1. A method for fabricating a CMOS device comprising: Fabricating the CMOS device with a mid-gap workfunction metal gate which uses the same metal with a mid-gap work function for the gate of both the PFET area and NFET area; adjusting downwardly the threshold voltage Vt for the PFET area by growing a p doped epitaxial layer over the PFET area.

2. The CMOS device of claim 1, including adjusting downwardly the threshold voltage Vt for the NFET area by adding n type dopant to the NFET area.

3. The method of claim 1, including growing a p doped epitaxial layer comprising a boron doped silicon epitaxial layer.

4. The method of claim 1, including growing a p doped epitaxial layer comprising a boron and carbon co-doped silicon epitaxial layer, wherein the carbon co-doping reduces the diffusion of boron, also during subsequent activation thermal cycles, to maintain a shallow boron doping profile, which provides a CMOS device with a mid-gap metal gate while maintaining good short channel effects.

5. The method of claim 4, including growing a p doped epitaxial layer comprising a boron doped silicon epitaxial layer on the silicon substrate, followed by an undoped epitaxial surface layer extending from the boron doped silicon epitaxial layer to the surface of the device.

6. The method of claim 4, including growing a p doped epitaxial layer comprising a carbon doped silicon epitaxial layer on the silicon substrate, followed by a boron and carbon doped silicon epitaxial layer spaced from the substrate and extending to the surface of the device.

7. The method of claim 4, including growing a p doped epitaxial layer comprising a carbon doped silicon epitaxial layer on the silicon substrate, followed by a boron and carbon doped silicon epitaxial layer spaced from the silicon substrate, followed by a boron only doped layer extending to the surface of the device.

8. The method of claim 4, including growing a p doped epitaxial layer comprising a carbon doped silicon epitaxial layer on the silicon substrate, followed by a boron only doped silicon epitaxial layer, followed by an undoped silicon layer extending from the boron only doped silicon epitaxial layer to the surface of the device.
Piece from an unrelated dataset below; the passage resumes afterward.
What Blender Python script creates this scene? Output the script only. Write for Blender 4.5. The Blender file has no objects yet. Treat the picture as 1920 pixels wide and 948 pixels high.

9. The method of claim 4, including growing a p doped silicon epitaxial layer comprising a carbon doped silicon epitaxial layer on the silicon substrate, followed by a boron and carbon doped silicon epitaxial layer spaced from the silicon substrate, followed by an undoped silicon layer extending from the boron and carbon doped silicon epitaxial layer to the surface of the device.

10. The method of claim 1, including performing a masked etch of the sacrificial oxide layer from over the shallow trench isolation area and the PFET area while preserving the sacrificial oxide layer over the NFET area by a photoresist mask thereover to prevent etching thereof.

11. The method of claim 1, including using a non-selective epitaxial deposition, and after the non-selective epitaxial deposition covers the entire CMOS device, using a non-critical mask to protect the epitaxial layer over the PFET area, while removing the epitaxial layer over the shallow trench isolation area and the PFET area by an etch.